(DIRECTIONS):
The required output consists solely of the lines from the top of the listing through the line containing "COL = SC.collection", transcribed exactly.

(DATASET EXTRACT):
_ _ _ _ _ _ _

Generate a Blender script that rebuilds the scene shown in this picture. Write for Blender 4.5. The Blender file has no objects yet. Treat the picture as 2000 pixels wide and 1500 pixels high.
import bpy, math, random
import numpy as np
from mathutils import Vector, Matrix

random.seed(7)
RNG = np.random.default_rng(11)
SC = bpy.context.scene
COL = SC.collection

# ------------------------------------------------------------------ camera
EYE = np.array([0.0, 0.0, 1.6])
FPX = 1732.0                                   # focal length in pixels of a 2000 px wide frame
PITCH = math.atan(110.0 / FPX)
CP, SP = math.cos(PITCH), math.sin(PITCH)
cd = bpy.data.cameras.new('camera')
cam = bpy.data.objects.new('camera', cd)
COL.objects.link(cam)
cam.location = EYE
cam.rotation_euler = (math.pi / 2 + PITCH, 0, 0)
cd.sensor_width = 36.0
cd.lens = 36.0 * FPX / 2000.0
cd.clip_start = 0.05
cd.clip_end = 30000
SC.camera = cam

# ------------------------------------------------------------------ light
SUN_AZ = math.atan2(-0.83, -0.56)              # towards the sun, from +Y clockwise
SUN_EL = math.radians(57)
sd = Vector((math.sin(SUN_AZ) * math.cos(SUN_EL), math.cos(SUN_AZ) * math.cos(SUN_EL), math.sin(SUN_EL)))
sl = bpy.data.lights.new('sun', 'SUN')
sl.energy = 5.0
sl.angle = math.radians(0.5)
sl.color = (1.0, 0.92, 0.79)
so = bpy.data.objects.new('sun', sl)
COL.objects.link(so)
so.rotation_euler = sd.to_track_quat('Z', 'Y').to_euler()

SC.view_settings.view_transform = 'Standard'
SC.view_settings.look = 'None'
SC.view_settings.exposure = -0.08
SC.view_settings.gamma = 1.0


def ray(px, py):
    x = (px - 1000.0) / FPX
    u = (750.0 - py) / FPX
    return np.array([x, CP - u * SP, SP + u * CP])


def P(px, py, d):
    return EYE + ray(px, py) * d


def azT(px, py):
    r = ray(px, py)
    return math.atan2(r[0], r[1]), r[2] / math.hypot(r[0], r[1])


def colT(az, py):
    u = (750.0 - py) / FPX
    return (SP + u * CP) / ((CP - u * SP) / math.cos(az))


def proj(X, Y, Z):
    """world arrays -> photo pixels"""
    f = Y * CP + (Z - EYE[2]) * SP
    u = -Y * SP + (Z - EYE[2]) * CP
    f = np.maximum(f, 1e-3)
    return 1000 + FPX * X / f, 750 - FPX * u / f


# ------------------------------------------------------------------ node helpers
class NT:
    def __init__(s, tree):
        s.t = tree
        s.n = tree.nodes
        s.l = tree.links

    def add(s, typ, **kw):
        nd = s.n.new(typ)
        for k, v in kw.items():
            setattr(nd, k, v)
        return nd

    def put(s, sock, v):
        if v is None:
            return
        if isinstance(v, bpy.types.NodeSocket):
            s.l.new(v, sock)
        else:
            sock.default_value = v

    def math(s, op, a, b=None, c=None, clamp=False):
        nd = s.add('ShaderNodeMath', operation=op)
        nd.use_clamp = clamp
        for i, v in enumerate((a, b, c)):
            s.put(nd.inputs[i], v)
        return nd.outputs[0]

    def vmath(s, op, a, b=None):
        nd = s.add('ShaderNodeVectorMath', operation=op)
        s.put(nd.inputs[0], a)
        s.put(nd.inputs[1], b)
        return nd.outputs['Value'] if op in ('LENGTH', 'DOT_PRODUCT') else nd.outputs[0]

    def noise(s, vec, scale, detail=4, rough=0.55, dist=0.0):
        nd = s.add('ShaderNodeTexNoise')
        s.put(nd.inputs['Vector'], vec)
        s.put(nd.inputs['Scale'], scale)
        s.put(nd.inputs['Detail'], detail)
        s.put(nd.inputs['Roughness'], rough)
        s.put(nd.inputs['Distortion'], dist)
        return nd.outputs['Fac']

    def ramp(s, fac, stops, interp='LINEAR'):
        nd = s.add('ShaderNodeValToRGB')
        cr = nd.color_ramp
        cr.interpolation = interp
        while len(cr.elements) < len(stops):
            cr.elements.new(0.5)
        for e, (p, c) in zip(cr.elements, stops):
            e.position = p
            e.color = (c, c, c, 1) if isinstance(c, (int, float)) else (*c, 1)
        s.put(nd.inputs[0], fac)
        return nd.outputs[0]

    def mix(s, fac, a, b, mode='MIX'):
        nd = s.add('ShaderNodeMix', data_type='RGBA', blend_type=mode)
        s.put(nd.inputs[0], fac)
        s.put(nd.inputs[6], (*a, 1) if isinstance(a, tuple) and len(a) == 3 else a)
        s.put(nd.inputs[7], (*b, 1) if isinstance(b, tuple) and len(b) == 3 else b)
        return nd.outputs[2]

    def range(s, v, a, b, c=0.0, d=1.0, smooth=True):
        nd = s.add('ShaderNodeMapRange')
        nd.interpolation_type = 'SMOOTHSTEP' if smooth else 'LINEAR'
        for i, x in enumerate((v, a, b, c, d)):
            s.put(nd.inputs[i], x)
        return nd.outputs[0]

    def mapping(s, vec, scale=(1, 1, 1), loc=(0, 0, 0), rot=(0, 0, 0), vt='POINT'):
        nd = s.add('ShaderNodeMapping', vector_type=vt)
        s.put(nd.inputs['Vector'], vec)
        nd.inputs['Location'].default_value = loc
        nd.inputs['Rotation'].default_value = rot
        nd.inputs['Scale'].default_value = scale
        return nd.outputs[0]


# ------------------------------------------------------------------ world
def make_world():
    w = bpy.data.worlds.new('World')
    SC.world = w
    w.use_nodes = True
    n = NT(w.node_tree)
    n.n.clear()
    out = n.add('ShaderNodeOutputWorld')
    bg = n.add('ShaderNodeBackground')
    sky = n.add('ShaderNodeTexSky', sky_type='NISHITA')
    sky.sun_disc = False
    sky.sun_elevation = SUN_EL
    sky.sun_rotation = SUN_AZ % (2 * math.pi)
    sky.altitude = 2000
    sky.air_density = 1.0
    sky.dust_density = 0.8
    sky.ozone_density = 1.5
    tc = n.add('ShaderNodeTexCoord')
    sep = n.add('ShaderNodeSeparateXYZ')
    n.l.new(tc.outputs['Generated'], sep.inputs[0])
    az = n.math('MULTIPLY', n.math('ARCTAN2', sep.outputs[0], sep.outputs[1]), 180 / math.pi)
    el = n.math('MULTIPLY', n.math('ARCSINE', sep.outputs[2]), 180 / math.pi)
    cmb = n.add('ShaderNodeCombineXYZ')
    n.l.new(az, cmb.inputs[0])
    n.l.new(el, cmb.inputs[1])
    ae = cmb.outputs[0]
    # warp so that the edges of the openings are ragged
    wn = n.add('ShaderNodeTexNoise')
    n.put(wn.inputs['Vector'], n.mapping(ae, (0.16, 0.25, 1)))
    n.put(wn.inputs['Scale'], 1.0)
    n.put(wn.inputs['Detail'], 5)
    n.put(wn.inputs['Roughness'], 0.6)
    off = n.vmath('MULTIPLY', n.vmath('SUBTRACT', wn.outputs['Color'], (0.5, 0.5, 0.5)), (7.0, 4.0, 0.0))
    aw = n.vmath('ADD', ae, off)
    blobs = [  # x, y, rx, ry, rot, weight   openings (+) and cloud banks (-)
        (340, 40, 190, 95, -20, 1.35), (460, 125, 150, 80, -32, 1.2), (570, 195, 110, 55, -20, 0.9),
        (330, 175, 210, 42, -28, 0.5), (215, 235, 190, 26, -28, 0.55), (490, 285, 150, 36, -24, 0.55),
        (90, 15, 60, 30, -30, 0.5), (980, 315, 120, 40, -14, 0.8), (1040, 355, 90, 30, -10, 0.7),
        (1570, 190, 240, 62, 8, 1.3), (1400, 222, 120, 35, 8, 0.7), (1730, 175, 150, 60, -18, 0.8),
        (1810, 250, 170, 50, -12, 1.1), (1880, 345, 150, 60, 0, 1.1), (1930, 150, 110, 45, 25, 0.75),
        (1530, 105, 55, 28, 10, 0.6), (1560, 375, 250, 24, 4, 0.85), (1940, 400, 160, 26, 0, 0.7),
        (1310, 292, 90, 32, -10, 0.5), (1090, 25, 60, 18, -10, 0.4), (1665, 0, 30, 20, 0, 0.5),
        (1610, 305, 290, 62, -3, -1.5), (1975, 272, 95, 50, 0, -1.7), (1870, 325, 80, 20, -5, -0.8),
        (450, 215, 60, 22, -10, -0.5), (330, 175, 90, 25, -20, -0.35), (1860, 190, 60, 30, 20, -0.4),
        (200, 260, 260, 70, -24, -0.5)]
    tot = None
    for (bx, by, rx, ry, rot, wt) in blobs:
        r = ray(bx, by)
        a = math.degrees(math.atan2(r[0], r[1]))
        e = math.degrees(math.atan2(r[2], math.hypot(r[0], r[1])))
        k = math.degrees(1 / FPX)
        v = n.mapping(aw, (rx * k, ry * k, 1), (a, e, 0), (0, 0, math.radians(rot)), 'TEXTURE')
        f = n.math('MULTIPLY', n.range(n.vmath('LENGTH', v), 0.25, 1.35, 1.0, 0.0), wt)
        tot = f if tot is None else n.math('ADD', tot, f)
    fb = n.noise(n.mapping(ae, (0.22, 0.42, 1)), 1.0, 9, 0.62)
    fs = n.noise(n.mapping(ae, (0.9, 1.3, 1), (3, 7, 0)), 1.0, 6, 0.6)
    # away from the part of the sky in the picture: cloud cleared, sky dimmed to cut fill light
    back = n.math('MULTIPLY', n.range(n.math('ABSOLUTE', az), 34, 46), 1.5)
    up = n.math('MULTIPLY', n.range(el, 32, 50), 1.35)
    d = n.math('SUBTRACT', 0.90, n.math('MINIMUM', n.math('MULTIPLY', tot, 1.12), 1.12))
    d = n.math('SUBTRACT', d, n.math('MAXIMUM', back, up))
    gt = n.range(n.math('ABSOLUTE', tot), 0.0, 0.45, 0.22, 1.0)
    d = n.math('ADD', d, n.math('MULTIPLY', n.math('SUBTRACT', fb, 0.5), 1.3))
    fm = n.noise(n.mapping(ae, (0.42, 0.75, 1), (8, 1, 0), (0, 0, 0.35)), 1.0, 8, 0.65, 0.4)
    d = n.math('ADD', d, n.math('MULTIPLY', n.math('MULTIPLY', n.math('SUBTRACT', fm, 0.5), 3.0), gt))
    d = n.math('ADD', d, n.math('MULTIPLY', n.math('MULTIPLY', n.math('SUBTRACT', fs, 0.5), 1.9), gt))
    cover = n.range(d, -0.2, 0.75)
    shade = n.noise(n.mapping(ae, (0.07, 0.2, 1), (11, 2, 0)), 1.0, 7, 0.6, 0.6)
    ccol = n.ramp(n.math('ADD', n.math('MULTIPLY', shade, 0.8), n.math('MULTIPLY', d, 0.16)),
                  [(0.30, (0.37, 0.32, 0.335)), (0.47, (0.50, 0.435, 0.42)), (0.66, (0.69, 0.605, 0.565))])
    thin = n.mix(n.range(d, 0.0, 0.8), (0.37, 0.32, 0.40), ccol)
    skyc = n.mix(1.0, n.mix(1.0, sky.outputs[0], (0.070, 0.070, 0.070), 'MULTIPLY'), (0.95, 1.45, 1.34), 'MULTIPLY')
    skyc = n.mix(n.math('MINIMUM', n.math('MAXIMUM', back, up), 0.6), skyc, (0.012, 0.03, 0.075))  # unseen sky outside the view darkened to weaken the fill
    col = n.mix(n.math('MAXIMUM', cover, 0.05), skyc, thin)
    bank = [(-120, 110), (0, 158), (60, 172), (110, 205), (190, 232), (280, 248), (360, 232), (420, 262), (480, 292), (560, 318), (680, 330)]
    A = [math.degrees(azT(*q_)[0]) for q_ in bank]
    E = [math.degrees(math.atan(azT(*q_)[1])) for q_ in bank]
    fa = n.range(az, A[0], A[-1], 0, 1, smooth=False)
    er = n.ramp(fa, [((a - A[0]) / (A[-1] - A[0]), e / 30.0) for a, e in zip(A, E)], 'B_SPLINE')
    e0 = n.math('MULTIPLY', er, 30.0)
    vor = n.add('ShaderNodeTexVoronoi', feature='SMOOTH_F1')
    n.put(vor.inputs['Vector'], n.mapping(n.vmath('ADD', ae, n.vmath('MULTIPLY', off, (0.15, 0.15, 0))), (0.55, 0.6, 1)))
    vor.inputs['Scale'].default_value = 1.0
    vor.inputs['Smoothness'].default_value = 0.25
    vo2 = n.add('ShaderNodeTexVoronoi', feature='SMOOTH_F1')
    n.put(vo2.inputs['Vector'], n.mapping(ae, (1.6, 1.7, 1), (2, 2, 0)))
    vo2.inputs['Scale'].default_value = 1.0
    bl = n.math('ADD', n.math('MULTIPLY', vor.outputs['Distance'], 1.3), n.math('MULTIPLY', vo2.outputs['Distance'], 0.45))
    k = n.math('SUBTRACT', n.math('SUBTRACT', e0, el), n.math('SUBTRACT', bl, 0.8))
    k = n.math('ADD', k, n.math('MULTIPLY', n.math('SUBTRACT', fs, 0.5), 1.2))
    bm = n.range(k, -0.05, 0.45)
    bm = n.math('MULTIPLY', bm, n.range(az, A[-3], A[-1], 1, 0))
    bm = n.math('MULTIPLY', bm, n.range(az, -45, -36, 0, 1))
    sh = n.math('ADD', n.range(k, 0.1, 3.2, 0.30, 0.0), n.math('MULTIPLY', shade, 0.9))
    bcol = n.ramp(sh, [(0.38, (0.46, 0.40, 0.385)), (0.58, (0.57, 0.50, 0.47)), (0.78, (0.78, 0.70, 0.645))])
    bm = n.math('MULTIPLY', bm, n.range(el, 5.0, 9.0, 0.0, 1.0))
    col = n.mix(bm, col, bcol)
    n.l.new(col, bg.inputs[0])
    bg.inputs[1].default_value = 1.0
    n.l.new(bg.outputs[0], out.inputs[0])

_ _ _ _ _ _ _

(SOLUTION TO THIS EXERCISE):
Generate a Blender script that rebuilds the scene shown in this picture. Write for Blender 4.5. The Blender file has no objects yet. Treat the picture as 2000 pixels wide and 1500 pixels high.
import bpy, math, random
import numpy as np
from mathutils import Vector, Matrix

random.seed(7)
RNG = np.random.default_rng(11)
SC = bpy.context.scene
COL = SC.collection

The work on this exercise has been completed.